Pythonic random list of booleans of length n with exactly k Trues

Question

Say we want a list of n 0/1 elements with exactly k instances of 1. Is there a one line comprehension or a more pythonic way to do this than the following?

def random_include(n, k):
    ret = []
    to_include = set(random.sample([i for i in range(n)], k))
    for i in range(n): 
        if i in to_include:
            ret.append(1)
        ret.append(0)

Answer 1

Here's a one-line solution.

output = sorted([1] * k + [0] * (n - k), key=lambda k: random.random())

Answer 2

Use random.shuffle (documentation):

random_list = [False] * j + [True] * k
random.shuffle(random_list)

Will give you a random list with j times False and k times True.

Note that implementing a custom shuffle algorithm is often problematic, as it's very easy to write an algorithm that produces seemingly-random results, but does not offer a constant probability distribution. I.e. some sequences are more likely than others!

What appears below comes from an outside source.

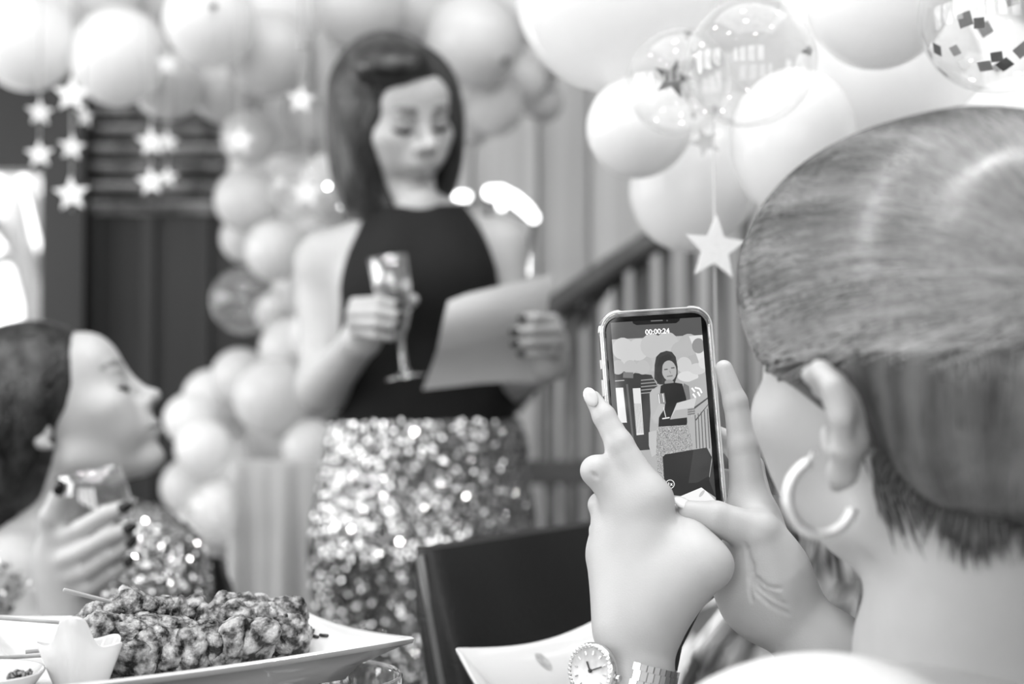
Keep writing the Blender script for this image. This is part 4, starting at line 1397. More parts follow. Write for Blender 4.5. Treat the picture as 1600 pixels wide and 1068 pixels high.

This was extensively explored in Jeff Atwood's blog post on the subject. The correct solution, if you want a properly shuffled sequence is to use the Fisher-Yates algorithm, which is exactly what random.shuffle() takes care to do:

def shuffle(self, x, random=None, int=int):
    randbelow = self._randbelow
    for i in reversed(range(1, len(x))):
        # pick an element in x[:i+1] with which to exchange x[i]
        j = randbelow(i+1) if random is None else int(random() * (i+1))
        x[i], x[j] = x[j], x[i]

Thus, it is best to rely on random.shuffle() and not come up with a clever way to do shuffling yourself!